Position breakdown: Defense

Oklahoma has experienced its share of ups and downs on the defensive end

Without an opponent to play this weekend, Sooners Illustrated will break down Oklahoma at every position. We’ll provide a quick recap of how each position has done this season while also giving a best-case and worst-case scenario for the rest of the year.

Let’s get to it on the defensive side of the ball.

Defensive line: There has definitely been a major reversal of fortunes during the past three weeks for the front three of the Sooners’ defense. After causing plenty of havoc, the other top teams in the Big 12 have schemed them out of the game with wide splits on the offensive line. Still, the front three have nine tackles for loss and four sacks.

Best-case scenario – Defensive coordinator Mike Stoops figures out how to counter the wide splits and gives defensive tackle Jordan Phillips constant one-on-one opportunities against the center, which leads to a career year for Phillips. Charles Tapper and Chuka Ndulue continue to play their roles, holding up blocks and the defensive pass rush finds itself again, posting six sacks in the final game against Oklahoma State.

Worst-case scenario – There’s no change to the scheme, and Phillips’ back injury becomes a problem. He’s forced to take multiple series off and even missing the Baylor game. Disgruntled by the lack of success, the line is able to be blocked one-on-one rendering the outside pass rush even less effective.

Linebackers: Jordan Evans and Dominique Alexander have been tackling machines with a combined 111 tackles in the first seven games. Eric Striker, who ranks in the top ten in the Big in sacks and tackles for loss, has been a force at times but lately has been neutralized. Geneo Grissom has lost plays to an emerging Devante Bond, but it’s not because of Grissom’s poor play. A fresh Grissom has helped the Sooners.

Best-case scenario – Evans and Alexander figure out their pass defense woes and keep chugging along as the run stoppers they’ve been. A fresh Grissom helps rejuvenate the inside pass rush, which in turn frees up Striker more after routinely dropping in to coverage during the past three games. Striker hits a hot streak and finishes the year as the Big 12 leader in sacks.

Worst-case scenario – Lining up further away from the ball than ever, the thought of “how am I going to make a difference in this play?” continues to bother Striker, who registers just half a sack the rest of the season. He remains a pass coverage option because of it, and either Evans or Alexander misses time, forcing former walk-on Caleb Gastelum back to the field.

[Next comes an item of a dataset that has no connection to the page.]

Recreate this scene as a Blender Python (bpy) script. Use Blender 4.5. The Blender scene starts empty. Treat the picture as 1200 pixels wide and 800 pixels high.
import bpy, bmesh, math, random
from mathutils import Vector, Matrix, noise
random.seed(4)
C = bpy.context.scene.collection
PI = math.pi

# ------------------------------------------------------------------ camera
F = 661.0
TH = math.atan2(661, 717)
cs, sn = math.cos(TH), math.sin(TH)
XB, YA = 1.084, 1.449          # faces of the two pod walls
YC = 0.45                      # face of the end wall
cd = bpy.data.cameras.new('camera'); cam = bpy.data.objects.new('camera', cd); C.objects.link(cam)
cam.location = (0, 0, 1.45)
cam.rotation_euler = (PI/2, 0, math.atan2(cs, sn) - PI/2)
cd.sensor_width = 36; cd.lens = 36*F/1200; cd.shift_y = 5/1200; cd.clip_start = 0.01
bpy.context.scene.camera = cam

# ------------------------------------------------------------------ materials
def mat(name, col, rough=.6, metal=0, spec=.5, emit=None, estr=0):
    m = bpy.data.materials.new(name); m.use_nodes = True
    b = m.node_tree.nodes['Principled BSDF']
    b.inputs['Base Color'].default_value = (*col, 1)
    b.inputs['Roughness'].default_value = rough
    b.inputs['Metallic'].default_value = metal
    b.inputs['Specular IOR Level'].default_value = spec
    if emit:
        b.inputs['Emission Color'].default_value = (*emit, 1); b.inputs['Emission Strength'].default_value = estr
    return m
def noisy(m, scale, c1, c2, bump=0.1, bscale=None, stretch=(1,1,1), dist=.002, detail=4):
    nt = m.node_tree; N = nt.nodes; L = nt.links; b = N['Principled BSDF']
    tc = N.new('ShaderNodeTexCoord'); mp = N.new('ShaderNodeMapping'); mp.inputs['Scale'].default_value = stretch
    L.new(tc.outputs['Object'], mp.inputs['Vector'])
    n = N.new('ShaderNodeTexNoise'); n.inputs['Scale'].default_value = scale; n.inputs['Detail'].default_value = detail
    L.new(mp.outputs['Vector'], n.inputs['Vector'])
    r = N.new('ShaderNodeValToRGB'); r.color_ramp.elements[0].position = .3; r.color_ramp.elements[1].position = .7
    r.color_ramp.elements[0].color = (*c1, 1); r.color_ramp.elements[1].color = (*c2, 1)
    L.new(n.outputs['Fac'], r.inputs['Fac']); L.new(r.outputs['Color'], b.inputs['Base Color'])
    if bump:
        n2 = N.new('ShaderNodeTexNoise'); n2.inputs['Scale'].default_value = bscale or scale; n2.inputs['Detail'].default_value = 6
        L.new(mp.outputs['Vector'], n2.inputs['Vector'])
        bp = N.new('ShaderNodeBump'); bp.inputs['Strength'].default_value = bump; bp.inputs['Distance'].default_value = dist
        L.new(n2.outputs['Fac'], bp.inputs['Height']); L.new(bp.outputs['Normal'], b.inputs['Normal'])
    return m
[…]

Secondary: It has been an up-and-down season for the Sooners’ back end. They’ve scored touchdowns and caused turnovers but have also been embarrassed by fresh-faced quarterbacks and dominating receivers alike. They ranked second-to-last in passing defense but have the third-most interceptions in the Big 12.

Best-case scenario – Zack Sanchez exemplifies a shutdown cornerback, closing off the entire side of the field. Inside of playing sides, Sanchez and Julian Wilson play man as Oklahoma is able to dominant opposing wide receivers the rest of the season. Sanchez picks off five more passes the rest of the season and finishes with double-digit picks. Oh yeah, and Steven Parker steps in as a starter and earns the Big 12 Defensive Freshman of the Year award.

Worst-case scenario – Sanchez’s shoulder problems come back, and he misses time and more tackles. Wilson can’t step into the role as a No. 1 corner, and Jordan Thomas isn’t ready or a starting role. The safeties continue to be an issue.

Special teams: Oklahoma has been great in two areas of special teams – kicking and kick-off– and just average in the other two – punting and punt return. Alex Ross is the top kick returner in the country, and before last Saturday, Michael Hunnicutt was as automatic as they come. Meanwhile, Sterling Shepard has made as many fair catches as punt returns, and punter Jed Barnett has been suspect.

Best-case scenario – Special teams coach Jay Boulware finds a unique way to keep Ross fully involved in the kick return game, and Hunnicutt shakes off his bad day, not missing another kick for the rest of the year. Michiah Quick replaces Shepard as the team’s punt return, which allows Shepard to save his energy for a more productive offensive season. Quick also takes his first punt return back for a touchdown.

Worst-case scenario – Hunnicutt is rattled by his bad day and struggles the rest of the season. He never finds his rhythm and misses another big kick down the stretch against Baylor. Teams find a way to avoid Ross on kickoff return, and after Quick replaces Shepard, he fumbles away a pair of punts.